She had stayed at our camper site for nine years, not continuously, but for a couple weeks at a time each summer while her husband came to Maine to abandon the Alabama summer heat. She’d still had to stay home and work those summers, visiting him twice each season. They thought they’d spend a lot more time here soon.
But this year, she walks across the campground road (Road 4) towards me. She’s wearing a black summer dress, loosely draped across her body. She is half slow, half purposeful, which means that she’s trying to do something that’s hard to do. I stand up from the picnic table where I’m working and meet her.
Her arms open wide. Her hands shake and she says, “This … this used to be our campsite.”
And I instantly know who she is.
“Oh,” I say. “I’m so sorry.”
I have no words.
I open my arms and she steps right into them, this stranger who is not a stranger. This stranger who is human like me.
It’s our first of three hugs.
Her husband died last year, in between the summers, and she sold the fifth-wheel that they stayed in. Someone is possibly using it for transient agricultural workers up in the Machias area. She’s not sure.
“Our shed was right here. There was a deck, a huge deck right here. They took all of it.” She shakes her head.
Her husband built the deck. He had her antique music box in the shed, and the music would play out into the road. All their friends were here, a group of sixty- and seventy-year-olds mostly, and they would gather every night, talking, laughing.
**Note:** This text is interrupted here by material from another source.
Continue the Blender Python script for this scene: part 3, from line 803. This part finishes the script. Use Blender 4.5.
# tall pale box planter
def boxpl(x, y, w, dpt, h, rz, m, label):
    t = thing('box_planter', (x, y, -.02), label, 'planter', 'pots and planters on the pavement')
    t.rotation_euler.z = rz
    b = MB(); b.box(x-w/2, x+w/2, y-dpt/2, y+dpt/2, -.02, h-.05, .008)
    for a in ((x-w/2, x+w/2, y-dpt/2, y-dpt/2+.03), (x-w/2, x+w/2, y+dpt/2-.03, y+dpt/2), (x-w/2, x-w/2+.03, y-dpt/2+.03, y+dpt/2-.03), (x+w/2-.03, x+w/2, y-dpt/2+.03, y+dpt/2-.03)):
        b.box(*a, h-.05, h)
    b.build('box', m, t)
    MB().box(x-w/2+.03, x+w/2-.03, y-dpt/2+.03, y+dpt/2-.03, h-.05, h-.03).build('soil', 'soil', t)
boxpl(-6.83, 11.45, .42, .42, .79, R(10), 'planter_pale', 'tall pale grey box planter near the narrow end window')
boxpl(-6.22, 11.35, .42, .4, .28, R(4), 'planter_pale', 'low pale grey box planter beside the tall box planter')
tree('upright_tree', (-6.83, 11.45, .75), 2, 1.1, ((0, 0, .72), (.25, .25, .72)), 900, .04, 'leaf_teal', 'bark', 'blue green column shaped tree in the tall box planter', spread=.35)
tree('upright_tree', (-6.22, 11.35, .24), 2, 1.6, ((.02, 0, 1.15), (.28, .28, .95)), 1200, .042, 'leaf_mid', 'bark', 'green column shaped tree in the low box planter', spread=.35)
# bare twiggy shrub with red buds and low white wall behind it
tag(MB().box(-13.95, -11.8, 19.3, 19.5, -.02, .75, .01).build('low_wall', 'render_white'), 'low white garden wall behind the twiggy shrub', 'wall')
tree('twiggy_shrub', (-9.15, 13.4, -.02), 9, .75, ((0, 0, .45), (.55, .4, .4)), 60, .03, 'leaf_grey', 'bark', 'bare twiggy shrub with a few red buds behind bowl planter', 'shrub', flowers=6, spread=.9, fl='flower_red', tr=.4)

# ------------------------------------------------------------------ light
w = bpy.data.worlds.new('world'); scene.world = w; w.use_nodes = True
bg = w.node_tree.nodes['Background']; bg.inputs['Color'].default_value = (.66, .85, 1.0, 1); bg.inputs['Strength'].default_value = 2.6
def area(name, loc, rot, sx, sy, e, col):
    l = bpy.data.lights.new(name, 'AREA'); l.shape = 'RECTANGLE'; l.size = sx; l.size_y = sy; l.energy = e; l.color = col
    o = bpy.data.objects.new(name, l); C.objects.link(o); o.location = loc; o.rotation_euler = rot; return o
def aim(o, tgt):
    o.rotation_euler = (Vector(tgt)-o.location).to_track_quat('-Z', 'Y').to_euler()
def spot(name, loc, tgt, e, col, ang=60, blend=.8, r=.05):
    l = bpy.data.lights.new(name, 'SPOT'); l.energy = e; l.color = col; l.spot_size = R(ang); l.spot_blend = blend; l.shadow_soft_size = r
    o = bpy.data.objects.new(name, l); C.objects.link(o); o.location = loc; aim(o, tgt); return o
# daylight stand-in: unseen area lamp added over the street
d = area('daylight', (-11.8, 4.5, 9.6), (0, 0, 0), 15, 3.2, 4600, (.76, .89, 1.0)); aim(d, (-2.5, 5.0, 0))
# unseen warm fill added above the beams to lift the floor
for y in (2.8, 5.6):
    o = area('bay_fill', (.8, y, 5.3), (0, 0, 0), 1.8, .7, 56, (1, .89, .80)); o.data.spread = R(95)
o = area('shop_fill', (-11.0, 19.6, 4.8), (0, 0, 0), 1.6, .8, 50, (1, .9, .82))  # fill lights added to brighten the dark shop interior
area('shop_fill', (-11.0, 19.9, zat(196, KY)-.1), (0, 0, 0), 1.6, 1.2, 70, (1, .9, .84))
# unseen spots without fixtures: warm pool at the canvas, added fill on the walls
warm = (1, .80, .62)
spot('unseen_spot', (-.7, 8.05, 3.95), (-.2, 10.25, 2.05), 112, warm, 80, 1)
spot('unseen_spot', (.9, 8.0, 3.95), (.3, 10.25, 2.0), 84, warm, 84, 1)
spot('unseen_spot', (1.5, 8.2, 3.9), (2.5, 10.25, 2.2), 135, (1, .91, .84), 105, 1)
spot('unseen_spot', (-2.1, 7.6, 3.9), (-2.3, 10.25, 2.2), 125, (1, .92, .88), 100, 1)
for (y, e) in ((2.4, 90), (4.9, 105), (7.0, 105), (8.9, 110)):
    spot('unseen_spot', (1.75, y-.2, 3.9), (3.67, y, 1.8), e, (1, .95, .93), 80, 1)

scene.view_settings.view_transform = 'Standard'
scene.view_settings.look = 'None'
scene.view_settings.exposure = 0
Her husband kept one man from drinking for the six weeks they were together here. He built a deck with a baby gate (for free) for a wormer and his wife because they had an eighteen-month-old baby and the wife was always alone with the baby, always watching it, always exhausted and trapped.
“He’d spell her for a half hour or an hour each day. She couldn’t believe how kind that was,” the woman tells me and she breaks down again.
“Everything is so different. Our shed,” she repeats. “It was right there where your fire pit was. We couldn’t have a fire pit. The smells and sound. It reminded him of Vietnam.”
We hugged again.
I don’t know her first name. It doesn’t matter, honestly, because I know parts of her – the raw, authentic parts, the love and the grief that come flowing out when she sees us at her campsite, which is now, our campsite. And I’m so honored.
She had been a woman in love and she still is – and here was the place where she and her husband would play Wii Bowling, and serenade the campground road with jaunty music that echoed out of that music box they kept in the shed.
They’d hike up the steep hill into a scattering of spruce and pines, neighbors’ campfires trying to erase his bad memories and recreate the good, squirrels and chipmunks racing from tree trunk to branches. And all of this was a home.
And it isn’t hers any more. Just like some day it won’t be mine.
“I’m … I have food in the microwave,” she says.
We’ve turned off the grill where dinner was cooking so I could talk to her, but I don’t tell her that. It’s not my job to tell her things. It’s my job to listen.
“I … I might come back next year.”
“If we’re here,” I tell her, “I hope you stop by and say, ‘hi.’”
“I will. I will,” she says and she nods bravely, but her lip loses its firmness and she starts to crumple. I hug her one last time and try to hold her up. We all need to be held up sometimes. Strangers. Friends. Family. Ghosts.
We often imagine that our experience is the real experience, the only one. We forget the others who have come before – who have belonged in our campsites, our house lots, our countries and lives. The lives that come before and after us often seem so unreal. We claim things as our own, but are they ever really ours? Only for tiny fractions of time.
And that’s okay.
Lives and experiences can pass astonishingly quickly; some of us can barely remember moments in our own lives, let alone the lives of the people and peoples before us. But they were there. They are there. Sometimes they walk across a tiny road and open their arms to us. Sometimes they are scents we can barely catch at night, little mewings and whispers of pasts and futures we won’t get to be a part of.
And that’s okay, too, because we get to be a part of our moments, live them, listen to them, and experience them ourselves. And we can try to be stewards, prepare for other futures and remember others’ pasts. That would be best, I think, if we could act with kindness for those who have suffered losses and for those who have to bear the future burdens. That’s what humanity should be about, not just the cold shivers, but the hugs, the wishes, the hopes and the stories.